As oportunidades com a especulação financeira, na fase inflacionária com o "overnight", hoje com os elevados juros da dívida pública, são muito mais atrativas do que os investimentos de risco, que criam empregos, exportações, bem-estar. O Brasil antes produzia empresários de visão, industriais arrojados. Hoje só produz magos do mercado financeiro, gente que se enriquece em pouco tempo na base de castelos de papel, sem correspondência muitas vezes na vida real. Até o "Economist" lamentava que os melhores cérebros brasileiros eram todos recrutados pelo mercado financeiro, em lugar de ajudar a criar riqueza nova.
Em épocas normais, a legitimação do lucro e da desigualdade provém do seu papel social de gerar recursos para o investimento criador de emprego.

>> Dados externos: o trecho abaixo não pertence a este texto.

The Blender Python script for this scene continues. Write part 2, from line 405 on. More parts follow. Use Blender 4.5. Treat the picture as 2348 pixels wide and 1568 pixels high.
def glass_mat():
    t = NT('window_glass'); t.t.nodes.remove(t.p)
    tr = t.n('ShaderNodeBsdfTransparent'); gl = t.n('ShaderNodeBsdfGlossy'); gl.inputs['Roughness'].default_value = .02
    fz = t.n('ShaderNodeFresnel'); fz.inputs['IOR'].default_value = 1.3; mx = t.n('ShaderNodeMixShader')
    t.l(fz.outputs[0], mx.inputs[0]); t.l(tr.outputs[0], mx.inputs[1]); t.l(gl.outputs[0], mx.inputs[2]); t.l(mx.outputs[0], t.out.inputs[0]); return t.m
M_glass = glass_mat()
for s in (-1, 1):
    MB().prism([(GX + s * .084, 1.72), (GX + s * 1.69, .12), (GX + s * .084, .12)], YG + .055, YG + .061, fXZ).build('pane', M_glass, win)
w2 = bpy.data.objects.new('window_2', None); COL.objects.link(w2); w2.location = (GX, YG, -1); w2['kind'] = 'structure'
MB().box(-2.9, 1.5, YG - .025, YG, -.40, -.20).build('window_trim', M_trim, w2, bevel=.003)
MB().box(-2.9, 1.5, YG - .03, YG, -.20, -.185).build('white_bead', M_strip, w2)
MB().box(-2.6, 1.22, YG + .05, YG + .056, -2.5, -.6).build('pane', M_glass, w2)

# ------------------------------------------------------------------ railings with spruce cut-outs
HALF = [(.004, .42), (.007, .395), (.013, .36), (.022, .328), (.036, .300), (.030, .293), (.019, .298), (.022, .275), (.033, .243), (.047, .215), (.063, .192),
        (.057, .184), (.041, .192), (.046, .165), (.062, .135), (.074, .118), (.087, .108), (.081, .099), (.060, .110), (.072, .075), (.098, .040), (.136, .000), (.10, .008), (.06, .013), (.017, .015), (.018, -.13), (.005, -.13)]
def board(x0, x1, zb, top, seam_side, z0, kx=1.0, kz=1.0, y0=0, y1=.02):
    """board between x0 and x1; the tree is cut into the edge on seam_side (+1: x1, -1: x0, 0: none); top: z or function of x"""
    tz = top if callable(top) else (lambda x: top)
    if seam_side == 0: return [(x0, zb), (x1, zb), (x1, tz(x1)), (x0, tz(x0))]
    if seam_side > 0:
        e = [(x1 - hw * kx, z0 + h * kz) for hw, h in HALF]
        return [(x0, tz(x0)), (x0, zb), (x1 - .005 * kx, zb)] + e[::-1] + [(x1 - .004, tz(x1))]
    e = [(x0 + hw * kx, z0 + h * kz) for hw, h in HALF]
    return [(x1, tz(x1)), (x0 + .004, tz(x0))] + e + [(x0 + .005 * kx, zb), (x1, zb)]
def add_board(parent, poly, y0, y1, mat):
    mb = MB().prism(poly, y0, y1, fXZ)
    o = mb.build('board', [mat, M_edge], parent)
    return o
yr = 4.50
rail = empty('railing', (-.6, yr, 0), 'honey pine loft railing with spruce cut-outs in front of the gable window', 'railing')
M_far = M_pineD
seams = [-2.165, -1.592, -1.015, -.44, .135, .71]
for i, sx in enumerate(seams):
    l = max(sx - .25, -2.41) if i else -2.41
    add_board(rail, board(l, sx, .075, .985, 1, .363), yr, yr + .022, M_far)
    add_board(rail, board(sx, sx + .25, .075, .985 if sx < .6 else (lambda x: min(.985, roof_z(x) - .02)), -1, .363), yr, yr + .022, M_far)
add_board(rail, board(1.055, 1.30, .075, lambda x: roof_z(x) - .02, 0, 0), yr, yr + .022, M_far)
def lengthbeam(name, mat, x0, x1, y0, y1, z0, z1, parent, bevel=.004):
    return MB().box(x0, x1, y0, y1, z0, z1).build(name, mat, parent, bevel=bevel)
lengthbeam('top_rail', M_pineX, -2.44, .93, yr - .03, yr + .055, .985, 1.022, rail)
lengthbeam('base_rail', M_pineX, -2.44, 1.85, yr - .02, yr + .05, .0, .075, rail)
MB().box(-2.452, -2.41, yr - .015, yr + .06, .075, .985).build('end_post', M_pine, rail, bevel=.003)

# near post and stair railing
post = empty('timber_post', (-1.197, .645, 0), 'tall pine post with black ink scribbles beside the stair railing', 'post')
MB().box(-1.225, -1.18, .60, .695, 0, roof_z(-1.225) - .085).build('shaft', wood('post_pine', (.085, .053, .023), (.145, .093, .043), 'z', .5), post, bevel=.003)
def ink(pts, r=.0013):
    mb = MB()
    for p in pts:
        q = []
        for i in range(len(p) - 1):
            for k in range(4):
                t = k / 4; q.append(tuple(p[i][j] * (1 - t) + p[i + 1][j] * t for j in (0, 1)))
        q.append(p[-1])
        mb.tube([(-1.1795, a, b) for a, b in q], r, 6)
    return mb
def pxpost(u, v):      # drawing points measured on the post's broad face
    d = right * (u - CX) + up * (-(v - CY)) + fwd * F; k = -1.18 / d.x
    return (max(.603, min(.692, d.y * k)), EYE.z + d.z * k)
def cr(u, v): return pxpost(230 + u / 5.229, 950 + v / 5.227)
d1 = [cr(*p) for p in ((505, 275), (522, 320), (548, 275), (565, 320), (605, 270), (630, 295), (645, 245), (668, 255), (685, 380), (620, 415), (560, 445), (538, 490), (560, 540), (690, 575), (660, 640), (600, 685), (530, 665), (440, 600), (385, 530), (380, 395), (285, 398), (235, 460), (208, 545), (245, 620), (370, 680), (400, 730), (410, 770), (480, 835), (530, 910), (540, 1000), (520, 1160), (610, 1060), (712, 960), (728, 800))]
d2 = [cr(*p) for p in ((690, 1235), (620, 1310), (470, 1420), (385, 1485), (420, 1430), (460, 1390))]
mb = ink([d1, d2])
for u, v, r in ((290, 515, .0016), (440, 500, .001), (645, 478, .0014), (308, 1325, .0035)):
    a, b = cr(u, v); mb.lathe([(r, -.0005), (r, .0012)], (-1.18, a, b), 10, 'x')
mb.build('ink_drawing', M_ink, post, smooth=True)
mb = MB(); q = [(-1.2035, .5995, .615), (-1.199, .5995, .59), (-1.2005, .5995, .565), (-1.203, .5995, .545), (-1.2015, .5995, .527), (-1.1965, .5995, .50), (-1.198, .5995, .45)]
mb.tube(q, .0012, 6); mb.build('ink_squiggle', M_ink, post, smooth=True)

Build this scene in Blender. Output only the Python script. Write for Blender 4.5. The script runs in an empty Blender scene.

Quando se rompe esse nexo e a riqueza começa a ser vista como socialmente perniciosa, os problemas se complicam.
Isso é particularmente verdade no momento em que se assiste ao esvaziamento e empobrecimento das classes médias cuja ativa participação na vida cultural e política da sociedade é a condição básica da estabilidade democrática.
Por essa razão, como diz a Unctad, não só o Brasil e a América Latina, mas o mundo necessitam de um novo contrato social por meio do qual os lucros crescentes e a desigualdade inicial sejam justificados por investimentos capazes de produzir o aumento da renda e dos padrões de vida da massa da população.